**Source data**

-- -- --

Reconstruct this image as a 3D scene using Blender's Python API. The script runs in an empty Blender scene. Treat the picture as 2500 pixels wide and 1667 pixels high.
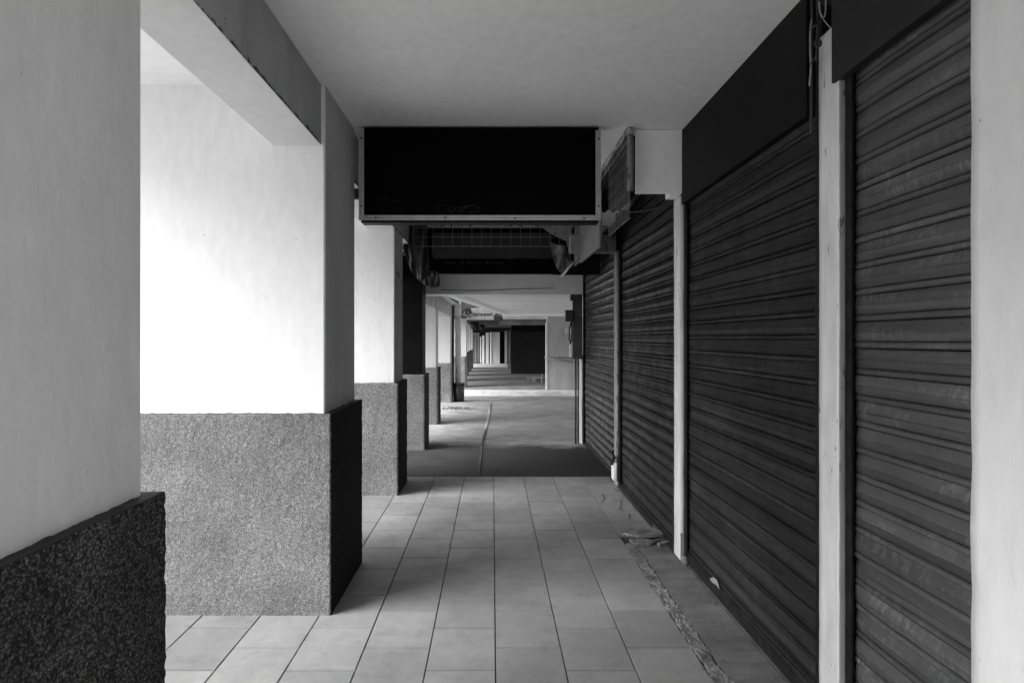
import bpy, bmesh, math, random
from mathutils import Vector, noise
random.seed(7)
S = bpy.context.scene
COL = S.collection

# ---------------------------------------------------------------- camera
F = 1400.0            # focal length in pixels of a 2500 px wide picture
HX, HY = 1202.0, 826.0
EYE = 1.5
cam = bpy.data.cameras.new("camera")
cam.sensor_width = 36.0
cam.lens = F / 2500 * 36
cam.shift_x = (1250 - HX) / 2500
cam.shift_y = -(833.5 - HY) / 2500
cam.clip_start = 0.05
cam.clip_end = 3000
co = bpy.data.objects.new("camera", cam)
co.location = (0, 0, EYE)
co.rotation_euler = (math.radians(90), 0, 0)
COL.objects.link(co)
S.camera = co

# ---------------------------------------------------------------- light
SUN_EL, SUN_AZ = 30.0, 246.0       # degrees; azimuth clockwise from +Y
w = bpy.data.worlds.new("World")
S.world = w
w.use_nodes = True
nt = w.node_tree
nt.nodes.clear()
sky = nt.nodes.new("ShaderNodeTexSky")
sky.sky_type = 'NISHITA'
sky.sun_disc = False
sky.sun_elevation = math.radians(SUN_EL)
sky.sun_rotation = math.radians(SUN_AZ)
bw = nt.nodes.new("ShaderNodeRGBToBW")
bg = nt.nodes.new("ShaderNodeBackground")
bg.inputs['Strength'].default_value = 0.15
wo = nt.nodes.new("ShaderNodeOutputWorld")
nt.links.new(sky.outputs[0], bw.inputs[0])
nt.links.new(bw.outputs[0], bg.inputs[0])
nt.links.new(bg.outputs[0], wo.inputs[0])

sl = bpy.data.lights.new("sun", 'SUN')
sl.energy = 3.0
sl.angle = math.radians(38)
so = bpy.data.objects.new("sun", sl)
az, el = math.radians(SUN_AZ), math.radians(SUN_EL)
tow = Vector((math.sin(az) * math.cos(el), math.cos(az) * math.cos(el), math.sin(el)))
so.rotation_euler = (-tow).to_track_quat('-Z', 'Y').to_euler()
so.location = tow * 20
COL.objects.link(so)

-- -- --

**Your instructions**
Transcribe the material exactly, keeping every word and none of the pictures.

**Completed exercise**
Reconstruct this image as a 3D scene using Blender's Python API. The script runs in an empty Blender scene. Treat the picture as 2500 pixels wide and 1667 pixels high.
import bpy, bmesh, math, random
from mathutils import Vector, noise
random.seed(7)
S = bpy.context.scene
COL = S.collection

# ---------------------------------------------------------------- camera
F = 1400.0            # focal length in pixels of a 2500 px wide picture
HX, HY = 1202.0, 826.0
EYE = 1.5
cam = bpy.data.cameras.new("camera")
cam.sensor_width = 36.0
cam.lens = F / 2500 * 36
cam.shift_x = (1250 - HX) / 2500
cam.shift_y = -(833.5 - HY) / 2500
cam.clip_start = 0.05
cam.clip_end = 3000
co = bpy.data.objects.new("camera", cam)
co.location = (0, 0, EYE)
co.rotation_euler = (math.radians(90), 0, 0)
COL.objects.link(co)
S.camera = co

# ---------------------------------------------------------------- light
SUN_EL, SUN_AZ = 30.0, 246.0       # degrees; azimuth clockwise from +Y
w = bpy.data.worlds.new("World")
S.world = w
w.use_nodes = True
nt = w.node_tree
nt.nodes.clear()
sky = nt.nodes.new("ShaderNodeTexSky")
sky.sky_type = 'NISHITA'
sky.sun_disc = False
sky.sun_elevation = math.radians(SUN_EL)
sky.sun_rotation = math.radians(SUN_AZ)
bw = nt.nodes.new("ShaderNodeRGBToBW")
bg = nt.nodes.new("ShaderNodeBackground")
bg.inputs['Strength'].default_value = 0.15
wo = nt.nodes.new("ShaderNodeOutputWorld")
nt.links.new(sky.outputs[0], bw.inputs[0])
nt.links.new(bw.outputs[0], bg.inputs[0])
nt.links.new(bg.outputs[0], wo.inputs[0])

sl = bpy.data.lights.new("sun", 'SUN')
sl.energy = 3.0
sl.angle = math.radians(38)
so = bpy.data.objects.new("sun", sl)
az, el = math.radians(SUN_AZ), math.radians(SUN_EL)
tow = Vector((math.sin(az) * math.cos(el), math.cos(az) * math.cos(el), math.sin(el)))
so.rotation_euler = (-tow).to_track_quat('-Z', 'Y').to_euler()
so.location = tow * 20
COL.objects.link(so)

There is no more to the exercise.